** Stated problem **
Restate the data word for word and leave the images out.

** Dataset content **
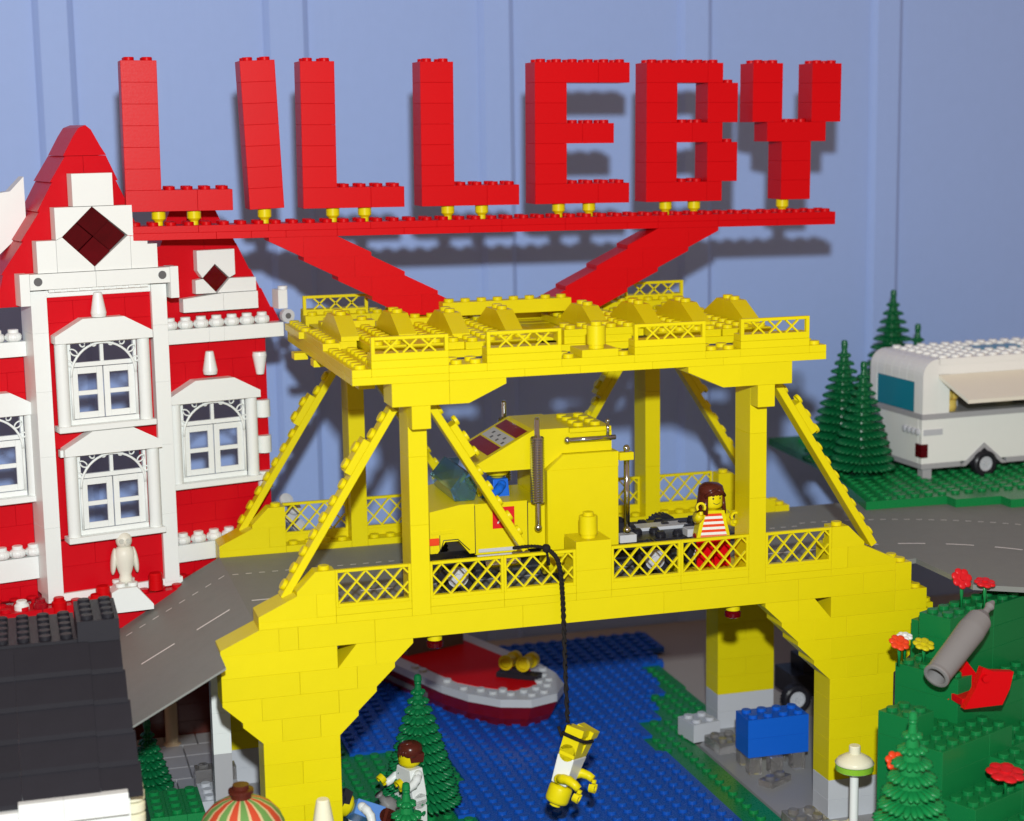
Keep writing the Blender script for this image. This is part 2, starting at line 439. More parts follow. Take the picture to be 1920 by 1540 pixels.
# small X fences on the top deck
q = MB(); T = .28
q.box(G, .2, 0, T, .35, 1.2, .02); q.box(3.8, 4-G, 0, T, .35, 1.2, .02); q.box(.2, 3.8, 0, T, 1.03, 1.2, .02); q.box(G, 4-G, 0, 1-G, G, .36, .02)
for cx in (1.02, 2.0, 2.98):
    for sg in (1, -1):
        dx, zc, hz = .36, .695, .335
        x0, x1 = cx-sg*dx, cx+sg*dx; L = math.hypot(2*dx, 2*hz); nx, nz = -(2*hz)/L*.045, sg*(2*dx)/L*.045
        q.prism([(x0+nx, zc-hz+nz), (x0-nx, zc-hz-nz), (x1-nx, zc+hz-nz), (x1+nx, zc+hz+nz)], 'y', .03, .18)
xf_me = q.mesh('cross_fence', YEL)
for x in (-2, 4, 12, 18): link('cross_fence', xf_me, BR, (x, -1, 13.2))
for x in (-2.1, 18.5): link('cross_fence', xf_me, BR, (x, 18.3, 13.55))
for x in (-2, 4, 12, 18):
    A.box(x, x+4, -1, 0, 12.4, 12.8, YEL); A.box(x, x+4, -1, 0, 12.8, 13.2, YEL)
    A.block(x, x+4, -1, 0, 13.2, 14.4)
# top deck: lower band
for a, b in ((-3, 2), (2, 6), (6, 9), (9, 13), (13, 17), (17, 23)): A.box(a, b, -1, 1, 12, 12.4, YEL)
for a, b in ((-3, -2), (2, 4), (8, 12), (16, 18), (22, 23)): A.box(a, b, -1, 1, 12.4, 12.8, YEL)
for x in (-2, 4, 12, 18): A.box(x, x+4, 0, 1, 12.4, 12.8, YEL)
for a, b in ((-3, 2), (2, 9), (9, 15), (15, 23)):
    A.box(a, b, 17, 19, 12, 12.4, YEL); A.box(a, b, 17, 19, 12.4, 12.8, YEL)
A.box(9.1, 11.1, -1, 1, 12.8, 13.2, YEL, studs=False)
link('round_brick', rbY, BR, (10.1, -.35, 13.2))
# left and right lengthwise plates
for a in (-3, 21):
    A.box(a, a+2, 1, 7, 12, 12.4, YEL); A.box(a, a+2, 7, 17, 12, 12.4, YEL)
    A.box(a, a+2, 1, 7, 12.4, 12.8, YEL); A.box(a, a+2, 7, 17, 12.4, 12.8, YEL)
A.box(-3, -2, 7, 13, 12.8, 13.2, YEL); A.box(-3.3, -2.3, 13, 18, 12.8, 13.2, YEL)
A.box(-1, 0, 1, 7, 12.4, 12.8, YEL)
for a in (-3.6, -3.1): A.box(a, a+.8, 13 if a < -3.2 else 9.5, 14 if a < -3.2 else 10.5, 11.6, 12, YEL, studs=False)
# supports under the long plates
for y in (4.6, 10, 15.4): A.box(-1, 21, y, y+1, 12.4, 12.8, YEL, studs=False)
# rafters 2 wide, studs showing between the peaked slopes
for i, x in enumerate((-1.8, 0.3, 2.4, 5.2, 7.0, 10.4, 13.5, 16.5, 19.3, 20.4)):
    pass
for a, b in ((-2, -1), (-.8, 1.2), (1.4, 2.4), (2.4, 4.4)): A.box(a, b, 5 if a > -1 else 7.6, 17, 12.8, 13.2, YEL, studs=(a in (-.8, 2.4)))
for a, b in ((4.4, 5.4), (5.4, 7.4), (7.4, 8.4)): A.box(a, b, 4.7, 17, 12.8, 13.2, YEL, studs=True)
for a, b in ((10, 12.4), (12.4, 14)): A.box(a, b, 4.7, 6.7, 12.8, 13.2, YEL, studs=False); A.box(a, b, 4.7, 6.7, 13.2, 13.6, YEL)
for a, b in ((12.5, 13.5), (13.6, 15.4), (15.5, 16.5), (16.5, 18.3), (18.3, 19.3), (19.4, 21.2), (21.4, 22.4)): A.box(a, b, 4.7 if a > 14 else 6.7, 17, 12.8, 13.2, YEL, studs=True)
# central recess with leaning panels
A.prism([(8.9, 12.4), (9.3, 13.1), (11.4, 12.55), (11.3, 12.4)], 'y', 7, 16, YEL, name='panel', occ=False)
A.box(8.5, 13, 7, 17, 12.38, 12.78, YEL, studs=False)
for (x, y) in ((-1.85, 7.7), (1.35, 7.6), (4.15, 6.6), (7.3, 6.9), (12.45, 6.9), (15.45, 6.5), (18.3, 6.3), (21.4, 6.3)):
    A.prism([(y, 13.2), (y, 13.45), (y+2, 14.4), (y+3, 14.4), (y+3, 13.2)], 'x', x, x+1, YEL, name='slope_brick', studs=[(.5, 2.5, 1.2)], occ=False)
    A.prism([(y+3, 13.2), (y+3, 14.4), (y+4, 14.4), (y+6, 13.45), (y+6, 13.2)], 'x', x, x+1, YEL, name='slope_brick', studs=[(.5, .5, 1.2)], occ=False)
    A.block(x, x+1, y, y+6, 13.15, 14.4)
# rear beams of the deck
for a, b in ((-2.1, 1.9), (1.9, 6.7), (14.7, 18.5), (18.5, 22.5)):
    A.box(a, b, 17.6, 19.4, 12.8, 13.6, YEL, name='brick')
A.box(5.5, 13.5, 14, 15, 13.6, 14.4, YEL, name='brick')
for a, b in ((-1.8, 1.4), (2.4, 5.5), (13.5, 15.4), (16.5, 18.3), (19.3, 21.2)): A.box(a, b, 14, 15, 13.2, 13.6, YEL, name='plate')
A.box(6.7, 14.7, 17.6, 19.4, 12.8, 13.6, YEL, name='brick')
# brackets
A.box(-1, 2, -1, 1, 10.8, 12, YEL, studs=False); A.box(18, 21, -1, 1, 10.8, 12, YEL, studs=False)
slope_pair([(2, 10.8), (3, 10.8), (5, 11.7), (5, 12), (2, 12)], -1, 1)
for x in (0, 19):
    A.box(x, x+1, -1, 0, 9.6, 10.8, YEL, studs=False)
    A.box(x, x+1, 16, 18, 10.8, 12, YEL, studs=False)
A.box(-1.9, -1.0, 3, 4, 11.2, 12, YEL, studs=False)
A.done()
# braces
def brace(L, extra):
    q = MB(); q.box(0, L, 0, 1-G, 0, .4, .025)
    n = int(L)
    a, b = extra; q.box(a, b, 0, 1-G, .4+G, .8, .025)
    for i in range(n):
        x = i+.5+.1; z = .8 if a-.1 < x < b+.1 else .4
        q.stud(x, .5, z-.005)
    return q.mesh('brace', YEL)
bm1 = brace(11.3, (7.2, 9.2)); bm2 = brace(9.5, (5.5, 7.5))
phi = math.atan2(9.42, 5.99)
for y in (1.0, 17.0):
    link('brace', bm1, BR, (-6.35, y, .75), (0, -phi, 0))                       # left outer, rising to the right
    phr = math.atan2(-9.4, 5.95)
    # right outer: starts at the top
    q = brace(11.3, (1.6, 3.6)); link('brace', q, BR, (20.95, y, 10.35), (0, -phr, 0))
q = brace(9.6, (1.6, 3.6)); link('brace', q, BR, (1.3, 1.0, 10.4), (0, math.atan2(8.05, 5.0), 0)); link('brace', q, BR, (1.3, 17.0, 10.4), (0, math.atan2(8.05, 5.0), 0))
link('brace', brace(9.6, (6.0, 8.0)), BR, (13.6, 17.0, 2.4), (0, -math.atan2(8.05, 5.0), 0))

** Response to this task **
Keep writing the Blender script for this image. This is part 2, starting at line 439. More parts follow. Take the picture to be 1920 by 1540 pixels.
# small X fences on the top deck
q = MB(); T = .28
q.box(G, .2, 0, T, .35, 1.2, .02); q.box(3.8, 4-G, 0, T, .35, 1.2, .02); q.box(.2, 3.8, 0, T, 1.03, 1.2, .02); q.box(G, 4-G, 0, 1-G, G, .36, .02)
for cx in (1.02, 2.0, 2.98):
    for sg in (1, -1):
        dx, zc, hz = .36, .695, .335
        x0, x1 = cx-sg*dx, cx+sg*dx; L = math.hypot(2*dx, 2*hz); nx, nz = -(2*hz)/L*.045, sg*(2*dx)/L*.045
        q.prism([(x0+nx, zc-hz+nz), (x0-nx, zc-hz-nz), (x1-nx, zc+hz-nz), (x1+nx, zc+hz+nz)], 'y', .03, .18)
xf_me = q.mesh('cross_fence', YEL)
for x in (-2, 4, 12, 18): link('cross_fence', xf_me, BR, (x, -1, 13.2))
for x in (-2.1, 18.5): link('cross_fence', xf_me, BR, (x, 18.3, 13.55))
for x in (-2, 4, 12, 18):
    A.box(x, x+4, -1, 0, 12.4, 12.8, YEL); A.box(x, x+4, -1, 0, 12.8, 13.2, YEL)
    A.block(x, x+4, -1, 0, 13.2, 14.4)
# top deck: lower band
for a, b in ((-3, 2), (2, 6), (6, 9), (9, 13), (13, 17), (17, 23)): A.box(a, b, -1, 1, 12, 12.4, YEL)
for a, b in ((-3, -2), (2, 4), (8, 12), (16, 18), (22, 23)): A.box(a, b, -1, 1, 12.4, 12.8, YEL)
for x in (-2, 4, 12, 18): A.box(x, x+4, 0, 1, 12.4, 12.8, YEL)
for a, b in ((-3, 2), (2, 9), (9, 15), (15, 23)):
    A.box(a, b, 17, 19, 12, 12.4, YEL); A.box(a, b, 17, 19, 12.4, 12.8, YEL)
A.box(9.1, 11.1, -1, 1, 12.8, 13.2, YEL, studs=False)
link('round_brick', rbY, BR, (10.1, -.35, 13.2))
# left and right lengthwise plates
for a in (-3, 21):
    A.box(a, a+2, 1, 7, 12, 12.4, YEL); A.box(a, a+2, 7, 17, 12, 12.4, YEL)
    A.box(a, a+2, 1, 7, 12.4, 12.8, YEL); A.box(a, a+2, 7, 17, 12.4, 12.8, YEL)
A.box(-3, -2, 7, 13, 12.8, 13.2, YEL); A.box(-3.3, -2.3, 13, 18, 12.8, 13.2, YEL)
A.box(-1, 0, 1, 7, 12.4, 12.8, YEL)
for a in (-3.6, -3.1): A.box(a, a+.8, 13 if a < -3.2 else 9.5, 14 if a < -3.2 else 10.5, 11.6, 12, YEL, studs=False)
# supports under the long plates
for y in (4.6, 10, 15.4): A.box(-1, 21, y, y+1, 12.4, 12.8, YEL, studs=False)
# rafters 2 wide, studs showing between the peaked slopes
for i, x in enumerate((-1.8, 0.3, 2.4, 5.2, 7.0, 10.4, 13.5, 16.5, 19.3, 20.4)):
    pass
for a, b in ((-2, -1), (-.8, 1.2), (1.4, 2.4), (2.4, 4.4)): A.box(a, b, 5 if a > -1 else 7.6, 17, 12.8, 13.2, YEL, studs=(a in (-.8, 2.4)))
for a, b in ((4.4, 5.4), (5.4, 7.4), (7.4, 8.4)): A.box(a, b, 4.7, 17, 12.8, 13.2, YEL, studs=True)
for a, b in ((10, 12.4), (12.4, 14)): A.box(a, b, 4.7, 6.7, 12.8, 13.2, YEL, studs=False); A.box(a, b, 4.7, 6.7, 13.2, 13.6, YEL)
for a, b in ((12.5, 13.5), (13.6, 15.4), (15.5, 16.5), (16.5, 18.3), (18.3, 19.3), (19.4, 21.2), (21.4, 22.4)): A.box(a, b, 4.7 if a > 14 else 6.7, 17, 12.8, 13.2, YEL, studs=True)
# central recess with leaning panels
A.prism([(8.9, 12.4), (9.3, 13.1), (11.4, 12.55), (11.3, 12.4)], 'y', 7, 16, YEL, name='panel', occ=False)
A.box(8.5, 13, 7, 17, 12.38, 12.78, YEL, studs=False)
for (x, y) in ((-1.85, 7.7), (1.35, 7.6), (4.15, 6.6), (7.3, 6.9), (12.45, 6.9), (15.45, 6.5), (18.3, 6.3), (21.4, 6.3)):
    A.prism([(y, 13.2), (y, 13.45), (y+2, 14.4), (y+3, 14.4), (y+3, 13.2)], 'x', x, x+1, YEL, name='slope_brick', studs=[(.5, 2.5, 1.2)], occ=False)
    A.prism([(y+3, 13.2), (y+3, 14.4), (y+4, 14.4), (y+6, 13.45), (y+6, 13.2)], 'x', x, x+1, YEL, name='slope_brick', studs=[(.5, .5, 1.2)], occ=False)
    A.block(x, x+1, y, y+6, 13.15, 14.4)
# rear beams of the deck
for a, b in ((-2.1, 1.9), (1.9, 6.7), (14.7, 18.5), (18.5, 22.5)):
    A.box(a, b, 17.6, 19.4, 12.8, 13.6, YEL, name='brick')
A.box(5.5, 13.5, 14, 15, 13.6, 14.4, YEL, name='brick')
for a, b in ((-1.8, 1.4), (2.4, 5.5), (13.5, 15.4), (16.5, 18.3), (19.3, 21.2)): A.box(a, b, 14, 15, 13.2, 13.6, YEL, name='plate')
A.box(6.7, 14.7, 17.6, 19.4, 12.8, 13.6, YEL, name='brick')
# brackets
A.box(-1, 2, -1, 1, 10.8, 12, YEL, studs=False); A.box(18, 21, -1, 1, 10.8, 12, YEL, studs=False)
slope_pair([(2, 10.8), (3, 10.8), (5, 11.7), (5, 12), (2, 12)], -1, 1)
for x in (0, 19):
    A.box(x, x+1, -1, 0, 9.6, 10.8, YEL, studs=False)
    A.box(x, x+1, 16, 18, 10.8, 12, YEL, studs=False)
A.box(-1.9, -1.0, 3, 4, 11.2, 12, YEL, studs=False)
A.done()
# braces
def brace(L, extra):
    q = MB(); q.box(0, L, 0, 1-G, 0, .4, .025)
    n = int(L)
    a, b = extra; q.box(a, b, 0, 1-G, .4+G, .8, .025)
    for i in range(n):
        x = i+.5+.1; z = .8 if a-.1 < x < b+.1 else .4
        q.stud(x, .5, z-.005)
    return q.mesh('brace', YEL)
bm1 = brace(11.3, (7.2, 9.2)); bm2 = brace(9.5, (5.5, 7.5))
phi = math.atan2(9.42, 5.99)
for y in (1.0, 17.0):
    link('brace', bm1, BR, (-6.35, y, .75), (0, -phi, 0))                       # left outer, rising to the right
    phr = math.atan2(-9.4, 5.95)
    # right outer: starts at the top
    q = brace(11.3, (1.6, 3.6)); link('brace', q, BR, (20.95, y, 10.35), (0, -phr, 0))
q = brace(9.6, (1.6, 3.6)); link('brace', q, BR, (1.3, 1.0, 10.4), (0, math.atan2(8.05, 5.0), 0)); link('brace', q, BR, (1.3, 17.0, 10.4), (0, math.atan2(8.05, 5.0), 0))
link('brace', brace(9.6, (6.0, 8.0)), BR, (13.6, 17.0, 2.4), (0, -math.atan2(8.05, 5.0), 0))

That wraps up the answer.